Гитлер сидел в первом ряду в зале архива, где для прощания было выставлено тело Элизабет. Он возложил огромный помпезный венок и торжественно выслушал непомерные панегирики, восхвалявшие Элизабет как одну из жриц Вечной Германии – второй была Козима Вагнер. Элизабет бы очень польстило такое сравнение. Гитлер не так часто позволял фотографировать себя в грусти, но по этому поводу разрешил.
«Я напуган, – писал Ницше, – мыслью о том, что абсолютно непригодные люди и ничего не понимающие профаны однажды станут ссылаться на мой авторитет. Это мука для любого великого учителя в истории человечества, – знать, что под влиянием обстоятельств он может стать как благословением, так и бедствием» [49].
У Ницше никогда не было желания стать во главе политического течения. Ирония ситуации с присвоением нацистами его идей заключалась в том, что в человеке Ницше интересовало сугубо индивидуальное, а не стадное, независимо от того, политика или религия пыталась пасти это стадо.
Ницше называл человека «больным животным», поскольку у него все есть, но он все равно исполнен ненасытной жажды метафизического, которую никак не может утолить. Многие современники Ницше для удовлетворения этой жажды обратились к науке и дарвинизму, но, как отмечал сам Ницше, смысл науки не в религии, а эволюция далека от морали. «Хорошо» и «плохо» для эволюции соответствуют всего лишь «полезному» и «менее полезному», что никак не соотносится с моралью и этикой. Утверждение Ницше «Бог мертв» говорит о том, что замалчивалось в век, не желающий признавать очевидное. Законы, существующие на протяжении последних двух тысяч лет цивилизации, без веры в божественное не имеют никакого морального авторитета.

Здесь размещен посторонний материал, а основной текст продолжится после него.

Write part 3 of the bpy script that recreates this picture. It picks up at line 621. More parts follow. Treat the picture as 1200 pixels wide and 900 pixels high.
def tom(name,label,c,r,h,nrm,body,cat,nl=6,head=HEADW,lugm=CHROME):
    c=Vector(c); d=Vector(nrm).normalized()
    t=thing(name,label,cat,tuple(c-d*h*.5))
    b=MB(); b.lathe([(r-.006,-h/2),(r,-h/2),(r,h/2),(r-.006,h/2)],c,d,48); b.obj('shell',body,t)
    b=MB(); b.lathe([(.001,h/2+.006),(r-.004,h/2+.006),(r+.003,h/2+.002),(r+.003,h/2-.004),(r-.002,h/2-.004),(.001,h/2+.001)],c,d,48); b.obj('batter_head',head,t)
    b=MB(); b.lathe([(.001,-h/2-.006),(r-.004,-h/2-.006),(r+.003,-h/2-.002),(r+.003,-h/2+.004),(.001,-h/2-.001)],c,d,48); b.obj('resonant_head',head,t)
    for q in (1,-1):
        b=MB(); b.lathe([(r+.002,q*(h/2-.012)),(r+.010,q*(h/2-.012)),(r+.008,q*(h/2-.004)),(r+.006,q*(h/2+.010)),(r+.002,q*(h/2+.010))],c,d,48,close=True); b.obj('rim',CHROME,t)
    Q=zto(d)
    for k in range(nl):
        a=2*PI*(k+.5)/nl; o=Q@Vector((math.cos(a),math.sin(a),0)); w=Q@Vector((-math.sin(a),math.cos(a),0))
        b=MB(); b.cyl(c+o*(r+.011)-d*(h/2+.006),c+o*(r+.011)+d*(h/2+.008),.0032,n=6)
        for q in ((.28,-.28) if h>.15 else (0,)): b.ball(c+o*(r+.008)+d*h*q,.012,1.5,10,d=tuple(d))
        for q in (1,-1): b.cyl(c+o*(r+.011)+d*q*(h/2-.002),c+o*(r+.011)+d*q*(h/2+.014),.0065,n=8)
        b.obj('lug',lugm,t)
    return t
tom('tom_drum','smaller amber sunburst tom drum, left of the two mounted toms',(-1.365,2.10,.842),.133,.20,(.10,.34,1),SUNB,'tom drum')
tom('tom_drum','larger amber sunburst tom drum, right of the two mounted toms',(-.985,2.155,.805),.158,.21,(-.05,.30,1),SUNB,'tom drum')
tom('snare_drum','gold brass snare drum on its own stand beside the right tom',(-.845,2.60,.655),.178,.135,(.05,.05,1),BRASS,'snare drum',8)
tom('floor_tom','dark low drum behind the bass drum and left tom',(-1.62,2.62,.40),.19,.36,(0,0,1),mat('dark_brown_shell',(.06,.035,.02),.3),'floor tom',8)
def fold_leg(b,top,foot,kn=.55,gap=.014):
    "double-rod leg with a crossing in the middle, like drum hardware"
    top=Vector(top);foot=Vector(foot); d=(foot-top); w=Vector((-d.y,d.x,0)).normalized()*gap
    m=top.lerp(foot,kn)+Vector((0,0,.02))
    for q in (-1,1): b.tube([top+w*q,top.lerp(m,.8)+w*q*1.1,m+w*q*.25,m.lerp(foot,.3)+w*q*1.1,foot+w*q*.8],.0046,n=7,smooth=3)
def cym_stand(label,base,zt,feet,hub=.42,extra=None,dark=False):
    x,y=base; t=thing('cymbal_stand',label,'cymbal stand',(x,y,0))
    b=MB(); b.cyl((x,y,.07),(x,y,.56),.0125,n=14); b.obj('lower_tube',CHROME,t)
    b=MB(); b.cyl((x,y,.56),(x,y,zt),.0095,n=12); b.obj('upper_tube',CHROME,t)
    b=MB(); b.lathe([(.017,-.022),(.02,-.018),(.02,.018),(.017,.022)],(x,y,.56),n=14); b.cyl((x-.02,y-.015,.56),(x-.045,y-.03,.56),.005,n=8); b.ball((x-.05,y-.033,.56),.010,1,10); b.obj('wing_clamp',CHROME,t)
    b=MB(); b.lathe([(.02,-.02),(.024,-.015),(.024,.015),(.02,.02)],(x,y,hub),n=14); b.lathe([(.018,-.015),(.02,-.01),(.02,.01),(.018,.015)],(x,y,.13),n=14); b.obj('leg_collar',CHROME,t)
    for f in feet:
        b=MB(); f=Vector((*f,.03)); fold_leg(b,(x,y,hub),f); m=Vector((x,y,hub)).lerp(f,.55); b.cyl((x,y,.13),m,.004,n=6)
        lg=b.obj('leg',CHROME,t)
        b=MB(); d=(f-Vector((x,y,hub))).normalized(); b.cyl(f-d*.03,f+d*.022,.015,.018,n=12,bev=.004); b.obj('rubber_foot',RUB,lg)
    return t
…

Что случится, когда человек откажется от морального кодекса, на котором была выстроена вся его цивилизация? Что значит быть человеком, не прикованным к центральной метафизической цели? Может ли образоваться смысловой вакуум? Если да, то что может его заполнить? Если будущей жизни нет, окончательный смысл остается лишь здесь и сейчас. Давая власть жизни без религии, человек должен сам взять на себя ответственность за свои поступки. И все равно Ницше видел, как его современники продолжают лениво существовать в подобии компромисса, отказываясь изучать собственную безликость, не решаясь ударить молотом по идолам, чтобы понять, правдив ли их звук.